> EXERCISE DETAILS
Scan the lines below for the word "pixels". Copy each line you find it in.

> MATERIAL FOR THIS TASK

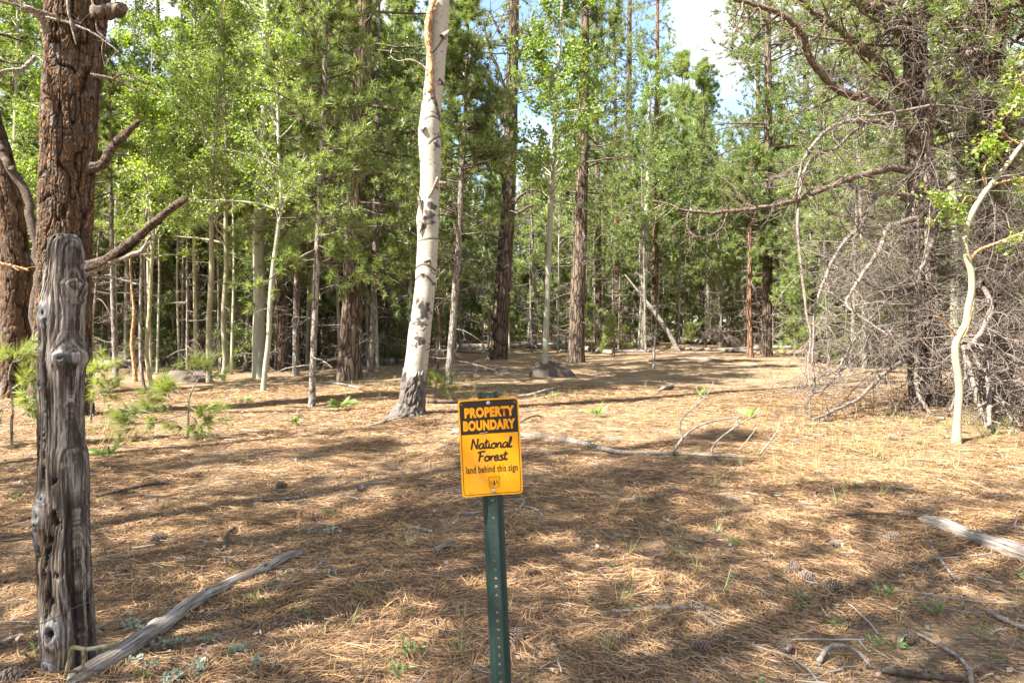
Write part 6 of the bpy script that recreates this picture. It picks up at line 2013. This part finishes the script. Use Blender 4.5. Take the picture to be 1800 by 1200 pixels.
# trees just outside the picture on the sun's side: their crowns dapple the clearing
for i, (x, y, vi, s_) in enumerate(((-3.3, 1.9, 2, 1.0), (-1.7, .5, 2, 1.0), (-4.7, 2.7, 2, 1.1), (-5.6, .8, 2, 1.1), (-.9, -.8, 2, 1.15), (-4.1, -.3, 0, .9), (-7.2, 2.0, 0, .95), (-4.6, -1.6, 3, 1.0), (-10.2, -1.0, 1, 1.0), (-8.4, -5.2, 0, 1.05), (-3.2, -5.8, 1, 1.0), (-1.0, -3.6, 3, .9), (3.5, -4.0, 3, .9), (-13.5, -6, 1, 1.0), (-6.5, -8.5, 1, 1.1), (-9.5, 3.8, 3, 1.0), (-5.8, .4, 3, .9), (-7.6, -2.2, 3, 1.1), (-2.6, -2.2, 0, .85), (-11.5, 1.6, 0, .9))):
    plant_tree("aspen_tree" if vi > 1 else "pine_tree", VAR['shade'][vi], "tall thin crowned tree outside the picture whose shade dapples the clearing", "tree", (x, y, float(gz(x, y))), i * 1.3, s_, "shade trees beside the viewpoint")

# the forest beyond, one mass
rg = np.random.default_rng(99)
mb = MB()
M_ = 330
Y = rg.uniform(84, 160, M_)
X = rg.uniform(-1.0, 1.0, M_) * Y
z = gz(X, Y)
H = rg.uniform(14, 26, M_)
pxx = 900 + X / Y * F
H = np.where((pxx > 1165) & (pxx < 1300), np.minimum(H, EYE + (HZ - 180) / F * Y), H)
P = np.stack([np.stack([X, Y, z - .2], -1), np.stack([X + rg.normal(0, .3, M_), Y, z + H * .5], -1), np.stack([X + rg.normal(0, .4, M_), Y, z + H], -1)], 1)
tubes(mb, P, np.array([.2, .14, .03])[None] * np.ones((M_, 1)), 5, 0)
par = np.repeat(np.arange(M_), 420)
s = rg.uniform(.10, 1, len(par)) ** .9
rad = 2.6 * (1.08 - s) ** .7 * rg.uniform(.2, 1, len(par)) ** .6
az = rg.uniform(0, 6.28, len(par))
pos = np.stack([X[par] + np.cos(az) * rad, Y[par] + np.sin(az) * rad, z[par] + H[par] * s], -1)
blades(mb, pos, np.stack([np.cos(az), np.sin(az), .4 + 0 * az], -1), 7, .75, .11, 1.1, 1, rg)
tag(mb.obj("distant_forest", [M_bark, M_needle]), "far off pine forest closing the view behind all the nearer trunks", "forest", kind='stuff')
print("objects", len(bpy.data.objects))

* * *

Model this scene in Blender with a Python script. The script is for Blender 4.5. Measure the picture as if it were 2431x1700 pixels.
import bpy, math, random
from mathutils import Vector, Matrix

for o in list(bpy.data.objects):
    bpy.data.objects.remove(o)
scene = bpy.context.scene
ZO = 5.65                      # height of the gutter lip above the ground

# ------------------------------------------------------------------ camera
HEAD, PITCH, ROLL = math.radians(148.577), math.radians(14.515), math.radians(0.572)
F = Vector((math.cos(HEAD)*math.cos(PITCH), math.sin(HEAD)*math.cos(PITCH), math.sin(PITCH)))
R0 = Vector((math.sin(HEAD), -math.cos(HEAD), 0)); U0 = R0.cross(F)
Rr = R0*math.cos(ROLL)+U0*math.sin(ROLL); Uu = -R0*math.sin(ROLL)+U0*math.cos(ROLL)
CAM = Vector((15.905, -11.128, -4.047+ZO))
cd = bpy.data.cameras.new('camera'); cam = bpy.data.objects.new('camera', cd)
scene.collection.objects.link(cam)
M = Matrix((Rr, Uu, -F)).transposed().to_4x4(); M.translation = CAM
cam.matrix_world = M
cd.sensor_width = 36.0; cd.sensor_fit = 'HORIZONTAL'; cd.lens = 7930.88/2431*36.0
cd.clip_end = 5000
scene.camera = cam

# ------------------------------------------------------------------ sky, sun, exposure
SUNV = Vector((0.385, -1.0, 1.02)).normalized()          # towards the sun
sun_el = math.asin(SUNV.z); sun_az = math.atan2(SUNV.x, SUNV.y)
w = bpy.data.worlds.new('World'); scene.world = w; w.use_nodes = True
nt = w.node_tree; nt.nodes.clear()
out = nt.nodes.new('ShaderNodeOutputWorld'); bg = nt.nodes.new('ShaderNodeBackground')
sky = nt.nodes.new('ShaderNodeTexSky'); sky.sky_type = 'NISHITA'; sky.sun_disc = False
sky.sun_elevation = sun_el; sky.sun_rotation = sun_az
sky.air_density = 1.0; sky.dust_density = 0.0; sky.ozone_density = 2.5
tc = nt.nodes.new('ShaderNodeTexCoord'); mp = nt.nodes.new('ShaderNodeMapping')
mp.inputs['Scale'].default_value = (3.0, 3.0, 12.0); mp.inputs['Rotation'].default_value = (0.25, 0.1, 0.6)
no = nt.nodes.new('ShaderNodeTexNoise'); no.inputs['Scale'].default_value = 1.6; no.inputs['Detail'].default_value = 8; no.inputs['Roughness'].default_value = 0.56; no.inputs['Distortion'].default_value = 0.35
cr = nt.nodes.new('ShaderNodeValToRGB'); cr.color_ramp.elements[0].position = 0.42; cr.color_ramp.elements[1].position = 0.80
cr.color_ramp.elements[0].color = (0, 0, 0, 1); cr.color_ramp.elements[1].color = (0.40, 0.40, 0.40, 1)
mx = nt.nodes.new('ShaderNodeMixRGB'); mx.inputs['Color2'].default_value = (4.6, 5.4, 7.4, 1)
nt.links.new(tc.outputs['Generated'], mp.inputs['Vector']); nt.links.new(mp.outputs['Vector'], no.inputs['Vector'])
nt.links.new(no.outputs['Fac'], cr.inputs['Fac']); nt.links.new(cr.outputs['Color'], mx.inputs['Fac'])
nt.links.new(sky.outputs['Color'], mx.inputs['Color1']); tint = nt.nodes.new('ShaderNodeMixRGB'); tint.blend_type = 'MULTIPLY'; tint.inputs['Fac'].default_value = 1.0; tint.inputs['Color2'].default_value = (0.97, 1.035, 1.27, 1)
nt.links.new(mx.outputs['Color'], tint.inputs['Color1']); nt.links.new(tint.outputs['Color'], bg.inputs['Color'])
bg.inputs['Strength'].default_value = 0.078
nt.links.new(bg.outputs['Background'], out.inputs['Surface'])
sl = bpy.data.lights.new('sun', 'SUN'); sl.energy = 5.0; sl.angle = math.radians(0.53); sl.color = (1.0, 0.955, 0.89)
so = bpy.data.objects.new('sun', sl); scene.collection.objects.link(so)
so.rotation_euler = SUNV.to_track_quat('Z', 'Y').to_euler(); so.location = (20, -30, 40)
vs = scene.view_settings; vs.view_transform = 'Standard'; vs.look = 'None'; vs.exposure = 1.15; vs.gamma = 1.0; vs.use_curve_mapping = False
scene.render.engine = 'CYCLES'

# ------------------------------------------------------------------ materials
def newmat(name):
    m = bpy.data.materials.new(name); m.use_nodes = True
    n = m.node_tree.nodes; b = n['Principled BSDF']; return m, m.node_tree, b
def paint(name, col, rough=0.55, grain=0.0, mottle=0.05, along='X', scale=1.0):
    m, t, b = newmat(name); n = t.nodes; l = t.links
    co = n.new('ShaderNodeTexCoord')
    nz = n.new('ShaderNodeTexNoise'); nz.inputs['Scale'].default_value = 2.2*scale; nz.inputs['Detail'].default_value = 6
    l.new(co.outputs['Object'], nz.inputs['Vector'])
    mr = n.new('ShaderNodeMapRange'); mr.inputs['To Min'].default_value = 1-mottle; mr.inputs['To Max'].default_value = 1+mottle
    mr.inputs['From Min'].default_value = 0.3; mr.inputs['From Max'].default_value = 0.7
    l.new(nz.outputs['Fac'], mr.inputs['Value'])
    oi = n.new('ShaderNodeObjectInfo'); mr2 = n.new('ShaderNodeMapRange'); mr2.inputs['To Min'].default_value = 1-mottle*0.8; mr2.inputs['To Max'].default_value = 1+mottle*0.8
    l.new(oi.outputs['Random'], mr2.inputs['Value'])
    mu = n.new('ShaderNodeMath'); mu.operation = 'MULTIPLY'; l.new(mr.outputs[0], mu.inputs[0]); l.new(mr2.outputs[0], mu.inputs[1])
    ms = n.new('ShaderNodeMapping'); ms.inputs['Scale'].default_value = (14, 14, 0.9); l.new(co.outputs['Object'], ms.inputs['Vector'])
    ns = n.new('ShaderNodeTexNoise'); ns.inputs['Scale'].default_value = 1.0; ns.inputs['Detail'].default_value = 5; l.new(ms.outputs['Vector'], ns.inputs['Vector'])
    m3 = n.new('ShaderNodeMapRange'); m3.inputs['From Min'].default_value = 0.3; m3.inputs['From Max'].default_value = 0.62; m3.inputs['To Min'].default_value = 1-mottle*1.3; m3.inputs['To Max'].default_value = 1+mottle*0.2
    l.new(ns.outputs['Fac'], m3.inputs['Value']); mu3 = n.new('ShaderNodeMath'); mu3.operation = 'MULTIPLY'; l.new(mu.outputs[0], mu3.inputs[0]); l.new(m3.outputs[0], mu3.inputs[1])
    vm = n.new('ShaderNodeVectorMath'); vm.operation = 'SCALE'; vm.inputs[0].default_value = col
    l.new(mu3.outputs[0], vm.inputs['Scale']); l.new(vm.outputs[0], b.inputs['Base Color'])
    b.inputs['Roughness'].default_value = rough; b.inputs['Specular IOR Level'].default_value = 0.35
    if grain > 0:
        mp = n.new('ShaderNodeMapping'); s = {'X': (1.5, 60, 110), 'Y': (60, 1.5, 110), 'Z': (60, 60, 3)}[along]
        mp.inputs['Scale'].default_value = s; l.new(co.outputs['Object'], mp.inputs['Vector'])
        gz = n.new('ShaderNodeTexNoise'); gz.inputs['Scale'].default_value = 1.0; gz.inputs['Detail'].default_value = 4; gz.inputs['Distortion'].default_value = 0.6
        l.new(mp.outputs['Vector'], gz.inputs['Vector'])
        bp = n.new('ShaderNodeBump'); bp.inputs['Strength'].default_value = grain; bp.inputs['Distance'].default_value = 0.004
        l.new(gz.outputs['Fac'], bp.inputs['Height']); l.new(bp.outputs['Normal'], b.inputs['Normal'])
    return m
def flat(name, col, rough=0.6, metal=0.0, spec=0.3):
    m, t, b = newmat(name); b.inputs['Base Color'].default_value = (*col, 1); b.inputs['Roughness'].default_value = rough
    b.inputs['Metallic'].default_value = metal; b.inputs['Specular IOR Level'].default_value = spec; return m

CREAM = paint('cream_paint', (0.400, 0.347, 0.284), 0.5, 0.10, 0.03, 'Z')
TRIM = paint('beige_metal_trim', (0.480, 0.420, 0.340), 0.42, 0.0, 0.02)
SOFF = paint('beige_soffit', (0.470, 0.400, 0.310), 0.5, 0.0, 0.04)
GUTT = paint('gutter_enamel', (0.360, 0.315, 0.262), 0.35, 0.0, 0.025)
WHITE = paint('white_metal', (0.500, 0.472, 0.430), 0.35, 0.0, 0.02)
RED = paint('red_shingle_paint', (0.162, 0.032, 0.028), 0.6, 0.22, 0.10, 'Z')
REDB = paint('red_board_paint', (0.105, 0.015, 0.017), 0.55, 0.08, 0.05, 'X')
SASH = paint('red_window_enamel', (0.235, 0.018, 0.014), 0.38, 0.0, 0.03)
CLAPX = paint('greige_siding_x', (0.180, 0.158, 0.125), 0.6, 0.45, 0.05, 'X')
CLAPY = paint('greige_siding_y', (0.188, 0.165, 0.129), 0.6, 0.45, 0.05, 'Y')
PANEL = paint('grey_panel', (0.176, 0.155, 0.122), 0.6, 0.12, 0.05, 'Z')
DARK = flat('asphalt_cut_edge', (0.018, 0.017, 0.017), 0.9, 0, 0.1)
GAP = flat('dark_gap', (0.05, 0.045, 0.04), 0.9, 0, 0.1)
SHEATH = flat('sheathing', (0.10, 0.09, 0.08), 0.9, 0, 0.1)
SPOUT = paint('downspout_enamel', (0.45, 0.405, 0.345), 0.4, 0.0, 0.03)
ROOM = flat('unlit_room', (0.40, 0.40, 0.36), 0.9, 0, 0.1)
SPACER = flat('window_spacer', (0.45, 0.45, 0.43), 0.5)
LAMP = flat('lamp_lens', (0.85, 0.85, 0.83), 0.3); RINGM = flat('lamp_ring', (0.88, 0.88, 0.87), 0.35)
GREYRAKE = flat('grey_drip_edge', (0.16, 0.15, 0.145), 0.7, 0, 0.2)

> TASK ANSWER
Write part 6 of the bpy script that recreates this picture. It picks up at line 2013. This part finishes the script. Use Blender 4.5. Take the picture to be 1800 by 1200 pixels.
Model this scene in Blender with a Python script. The script is for Blender 4.5. Measure the picture as if it were 2431x1700 pixels.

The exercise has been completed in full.